**Data provided:**
*-*-*

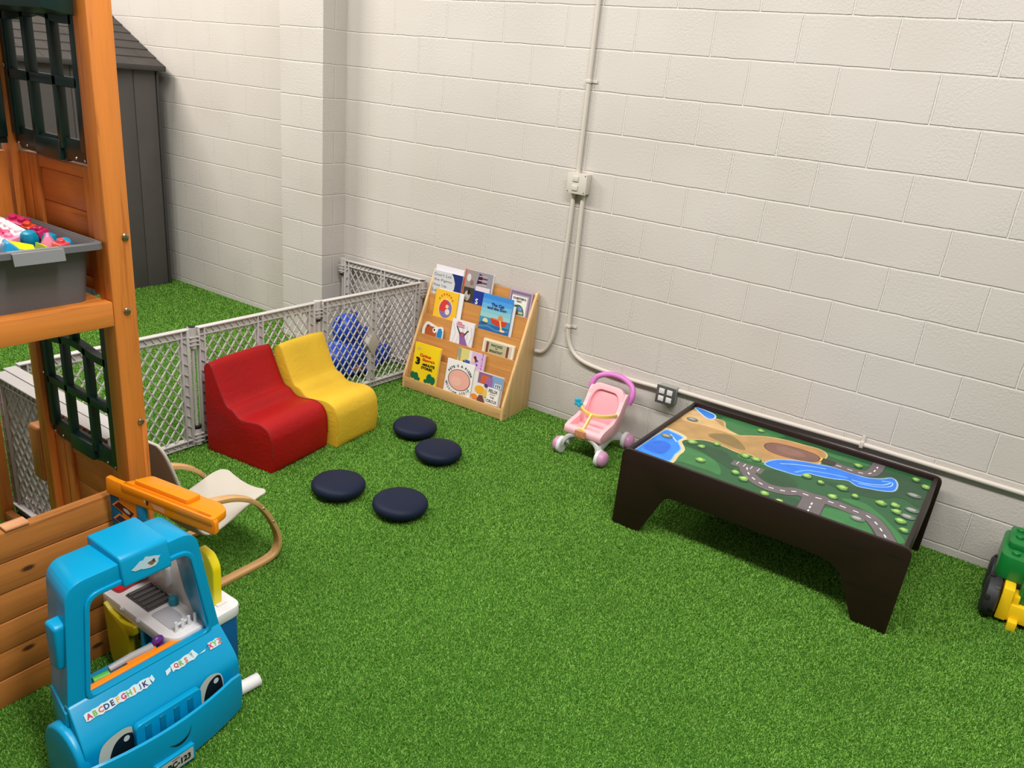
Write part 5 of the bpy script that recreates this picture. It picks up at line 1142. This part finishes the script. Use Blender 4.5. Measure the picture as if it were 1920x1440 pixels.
# ------------------------------------------------------------------ bentwood rocker
RC = Vector((1.62, -2.28, 0))
rc = thing('bentwood_chair', 'childs bentwood cantilever chair with beige fabric seat behind the toy truck', 'chair', RC)
W_R = wood('bent_birch', (196, 152, 98), (178, 130, 76), 'Y', .4, coat=.2); W_RB = wood('birch_bar', (196, 152, 98), (178, 130, 76), 'X', .4)
fr_ = [(-2.50, .385), (-2.43, .380), (-2.34, .368), (-2.26, .345), (-2.19, .303), (-2.135, .235), (-2.092, .150), (-2.076, .095), (-2.078, .055), (-2.10, .025), (-2.15, .014), (-2.25, .013), (-2.35, .013), (-2.50, .013)]
pth = [(0, p.x, p.y) for p in smooth_path([Vector((a, b, 0)) for a, b in fr_], 5)]
for x in (1.800, 1.437):
    q = MB(RC); q.ribbon([(x, b, c) for _, b, c in pth], (1, 0, 0), .036, .018, bev=.003); fr1 = q.build('side_frame', W_R, rc, 30)
    for z, y in ((.262, -2.152), (.185, -2.108)):
        q = MB(RC); q.lathe([(.006, 0), (.005, .002), (.002, .003)], 12, (x + .018, y, z), 'x'); q.build('bolt', M_steel, fr1)
for y, z in ((-2.45, .345), (-2.42, .024)):
    q = MB(RC); q.box((1.455, y - .018, z - .008), (1.779, y + .018, z + .008), .003); q.build('cross_bar', W_RB, rc)
M_fab = mat('beige_canvas', (182, 174, 160), .85, .2, var=.05, bs=.35, bscale=420)
sp = smooth_path([(-2.075, .283, 0), (-2.13, .282, 0), (-2.22, .252, 0), (-2.31, .222, 0), (-2.365, .222, 0), (-2.40, .262, 0), (-2.43, .36, 0), (-2.455, .47, 0), (-2.475, .565, 0), (-2.483, .60, 0)], 4)
q = MB(RC); t = bmesh.new(); nU = 12; rows = []
for i, p in enumerate(sp):
    f = i / (len(sp) - 1); wdt = .140 + .012 * math.sin(f * PI) - (.03 * ((.06 - f) / .06) ** 2 if f < .06 else 0) - (.05 * max(0, (f - .75) / .25) ** 1.5); cx = 1.617 - .055 * max(0, f - .45)
    rows.append([t.verts.new((cx + wdt * (2 * k / nU - 1), p.x, p.y - .022 * (1 - (2 * k / nU - 1) ** 2) * (1 if f < .6 else .3))) for k in range(nU + 1)])
for a, c in zip(rows, rows[1:]):
    for k in range(nU): t.faces.new([a[k], a[k + 1], c[k + 1], c[k]])
bmesh.ops.recalc_face_normals(t, faces=t.faces[:]); q._join(t); so = q.build('fabric_seat', M_fab, rc, 60)
md = so.modifiers.new('thick', 'SOLIDIFY'); md.thickness = .012; md.offset = 0
sd = so.modifiers.new('round', 'SUBSURF'); sd.levels = 1; sd.render_levels = 1

# ------------------------------------------------------------------ white tube on the turf
wt = MB((2.31, -2.64, 0.0)); wt.tube([(2.31, -2.655, .022), (2.318, -2.585, .022)], .0215, 20); wt.tube([(2.318, -2.588, .022), (2.3185, -2.5835, .022)], .0225, 20)
tag(wt.build('white_tube', M_white), 'short white plastic tube lying on the turf beside the toy truck bumper', 'tube')

# ------------------------------------------------------------------ lights
W = bpy.data.worlds.new('room_ambient'); SC.world = W; W.use_nodes = True
bg = W.node_tree.nodes['Background']; bg.inputs[0].default_value = (1.0, 0.97, 0.95, 1); bg.inputs[1].default_value = 0.28
def area(name, loc, size, power, rot=(0, 0, 0), colr=(1, .975, .94)):
    l = bpy.data.lights.new(name, 'AREA'); l.shape = 'RECTANGLE'; l.size, l.size_y = size; l.energy = power; l.color = colr
    o = bpy.data.objects.new(name, l); COL.objects.link(o); o.location = loc; o.rotation_euler = rot; return o
area('ceiling_strip_light', (3.6, -2.9, 4.6), (2.4, .5), 165, colr=(1, .985, .97))
area('ceiling_strip_light', (5.6, -3.2, 4.6), (2.4, .5), 112, colr=(1, .99, .99))
area('ceiling_strip_light', (0.6, -3.0, 4.6), (2.4, .5), 125, rot=(math.radians(18), 0, 0))
area('ceiling_strip_light', (-2.6, -2.8, 4.6), (2.4, .5), 225, rot=(math.radians(48), 0, 0), colr=(1, .94, .88))

# ------------------------------------------------------------------ camera
cam = bpy.data.cameras.new('photo_camera'); co = bpy.data.objects.new('photo_camera', cam); COL.objects.link(co)
cam.sensor_fit = 'HORIZONTAL'; cam.sensor_width = 36.0; cam.lens = 1474.763 * 36.0 / 1920.0; cam.clip_start = 0.05
mw = Matrix((R[0], -R[1], -R[2])).transposed().to_4x4(); mw.translation = Vector((4.00354, -3.86501, 1.88725)); co.matrix_world = mw
SC.camera = co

*-*-*

**Exercise directions:** Except for the pictures, reproduce every line exactly.

**Exercise output:**
Write part 5 of the bpy script that recreates this picture. It picks up at line 1142. This part finishes the script. Use Blender 4.5. Measure the picture as if it were 1920x1440 pixels.
# ------------------------------------------------------------------ bentwood rocker
RC = Vector((1.62, -2.28, 0))
rc = thing('bentwood_chair', 'childs bentwood cantilever chair with beige fabric seat behind the toy truck', 'chair', RC)
W_R = wood('bent_birch', (196, 152, 98), (178, 130, 76), 'Y', .4, coat=.2); W_RB = wood('birch_bar', (196, 152, 98), (178, 130, 76), 'X', .4)
fr_ = [(-2.50, .385), (-2.43, .380), (-2.34, .368), (-2.26, .345), (-2.19, .303), (-2.135, .235), (-2.092, .150), (-2.076, .095), (-2.078, .055), (-2.10, .025), (-2.15, .014), (-2.25, .013), (-2.35, .013), (-2.50, .013)]
pth = [(0, p.x, p.y) for p in smooth_path([Vector((a, b, 0)) for a, b in fr_], 5)]
for x in (1.800, 1.437):
    q = MB(RC); q.ribbon([(x, b, c) for _, b, c in pth], (1, 0, 0), .036, .018, bev=.003); fr1 = q.build('side_frame', W_R, rc, 30)
    for z, y in ((.262, -2.152), (.185, -2.108)):
        q = MB(RC); q.lathe([(.006, 0), (.005, .002), (.002, .003)], 12, (x + .018, y, z), 'x'); q.build('bolt', M_steel, fr1)
for y, z in ((-2.45, .345), (-2.42, .024)):
    q = MB(RC); q.box((1.455, y - .018, z - .008), (1.779, y + .018, z + .008), .003); q.build('cross_bar', W_RB, rc)
M_fab = mat('beige_canvas', (182, 174, 160), .85, .2, var=.05, bs=.35, bscale=420)
sp = smooth_path([(-2.075, .283, 0), (-2.13, .282, 0), (-2.22, .252, 0), (-2.31, .222, 0), (-2.365, .222, 0), (-2.40, .262, 0), (-2.43, .36, 0), (-2.455, .47, 0), (-2.475, .565, 0), (-2.483, .60, 0)], 4)
q = MB(RC); t = bmesh.new(); nU = 12; rows = []
for i, p in enumerate(sp):
    f = i / (len(sp) - 1); wdt = .140 + .012 * math.sin(f * PI) - (.03 * ((.06 - f) / .06) ** 2 if f < .06 else 0) - (.05 * max(0, (f - .75) / .25) ** 1.5); cx = 1.617 - .055 * max(0, f - .45)
    rows.append([t.verts.new((cx + wdt * (2 * k / nU - 1), p.x, p.y - .022 * (1 - (2 * k / nU - 1) ** 2) * (1 if f < .6 else .3))) for k in range(nU + 1)])
for a, c in zip(rows, rows[1:]):
    for k in range(nU): t.faces.new([a[k], a[k + 1], c[k + 1], c[k]])
bmesh.ops.recalc_face_normals(t, faces=t.faces[:]); q._join(t); so = q.build('fabric_seat', M_fab, rc, 60)
md = so.modifiers.new('thick', 'SOLIDIFY'); md.thickness = .012; md.offset = 0
sd = so.modifiers.new('round', 'SUBSURF'); sd.levels = 1; sd.render_levels = 1

# ------------------------------------------------------------------ white tube on the turf
wt = MB((2.31, -2.64, 0.0)); wt.tube([(2.31, -2.655, .022), (2.318, -2.585, .022)], .0215, 20); wt.tube([(2.318, -2.588, .022), (2.3185, -2.5835, .022)], .0225, 20)
tag(wt.build('white_tube', M_white), 'short white plastic tube lying on the turf beside the toy truck bumper', 'tube')

# ------------------------------------------------------------------ lights
W = bpy.data.worlds.new('room_ambient'); SC.world = W; W.use_nodes = True
bg = W.node_tree.nodes['Background']; bg.inputs[0].default_value = (1.0, 0.97, 0.95, 1); bg.inputs[1].default_value = 0.28
def area(name, loc, size, power, rot=(0, 0, 0), colr=(1, .975, .94)):
    l = bpy.data.lights.new(name, 'AREA'); l.shape = 'RECTANGLE'; l.size, l.size_y = size; l.energy = power; l.color = colr
    o = bpy.data.objects.new(name, l); COL.objects.link(o); o.location = loc; o.rotation_euler = rot; return o
area('ceiling_strip_light', (3.6, -2.9, 4.6), (2.4, .5), 165, colr=(1, .985, .97))
area('ceiling_strip_light', (5.6, -3.2, 4.6), (2.4, .5), 112, colr=(1, .99, .99))
area('ceiling_strip_light', (0.6, -3.0, 4.6), (2.4, .5), 125, rot=(math.radians(18), 0, 0))
area('ceiling_strip_light', (-2.6, -2.8, 4.6), (2.4, .5), 225, rot=(math.radians(48), 0, 0), colr=(1, .94, .88))

# ------------------------------------------------------------------ camera
cam = bpy.data.cameras.new('photo_camera'); co = bpy.data.objects.new('photo_camera', cam); COL.objects.link(co)
cam.sensor_fit = 'HORIZONTAL'; cam.sensor_width = 36.0; cam.lens = 1474.763 * 36.0 / 1920.0; cam.clip_start = 0.05
mw = Matrix((R[0], -R[1], -R[2])).transposed().to_4x4(); mw.translation = Vector((4.00354, -3.86501, 1.88725)); co.matrix_world = mw
SC.camera = co